Dial your mind back to January 2001. The world had survived Y2K; the stock market was topping out; George W. Bush had moved into the White House; and the US government had a balanced budget.

Wait, say that again? Yes, the budget was balanced, and indeed we were running a surplus. Actual black ink. How did that happen? For one thing, a Democratic President Clinton and a Republican Congress led by Newt Gingrich had found ways to work together and get things done. But more important was the previous decade’s economic boom, including four consecutive years of 4.4% or better real GDP growth. Truly it was the best of times, economically speaking.

Photo: Wikimedia Commons

This happy situation would not last long, but many intelligent people sure thought it would. In researching this letter, I poked through news articles from the time and found a treasure trove of horribly embarrassing-in-hindsight quotes. Some were from experts quite well-respected now – perhaps in part because they learned something from being so wrong then.

Five days after the Bush inauguration, then-Fed chair Alan Greenspan testified before the Senate Budget Committee. Congress was considering how to spend a rapidly accumulating budget surplus. Jerome Powell can only wish for the chance to say something like this:

The most recent projections from the OMB indicate that, if current policies remain in place, the total unified surplus will reach $800 billion in fiscal year 2011, including an on-budget surplus of $500 billion. The CBO reportedly will be showing even larger surpluses. Moreover, the admittedly quite uncertain long-term budget exercises released by the CBO last October maintain an implicit on-budget surplus under baseline assumptions well past 2030 despite the budgetary pressures from the aging of the baby-boom generation, especially on the major health programs.

The most recent projections, granted their tentativeness, nonetheless make clear that the highly desirable goal of paying off the federal debt is in reach before the end of the decade. This is in marked contrast to the perspective of a year ago when the elimination of the debt did not appear likely until the next decade.

Greenspan went on to give all the usual qualifiers, but his point was clear: Paying off the debt was both desirable and possible. He was so confident of it, he described at length the practical challenges of prepaying all the outstanding long-term Treasury bonds.
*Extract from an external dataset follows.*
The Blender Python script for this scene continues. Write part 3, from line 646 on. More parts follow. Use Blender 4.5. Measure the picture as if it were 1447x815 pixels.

In February of 2001 I wrote about the growing budget surplus; and in that letter, entitled “Greenspan Interpreted,” I and others talk about some of the problems of not having US Treasury debt for many businesses, especially financial businesses, that actually are required to hold US debt. I smile as I go back and read those letters. These particularly optimistic paragraphs leap out at me:

#1. There was a remarkable exchange with the new Senator from Michigan. She was sticking to the questions her staff had prepared for her (generally good practice for freshman senators when talking to Greenspan), when all of a sudden she thought she had this brilliant insight that would support her position that tax cuts are bad. Basically, she asked, “Do I understand you to be saying that in 2005 we will only have $500 billion in surplus?” getting ready to imply that the surplus was not really going to be enough for tax cuts. (Her staff had to be cringing when she left her script.) Before she could really put her foot in her mouth, Greenspan graciously interrupted and said, “No, Ma’am, I am saying that without tax cuts the surplus will be $500 billion in ONE YEAR. There will be no debt to buy. We will have to do something with that money. Whatever it is will be a huge stimulus to the economy.” His implied threat was that he would have to raise rates, cut the money supply, or do something equally nasty to offset that type of stimulus.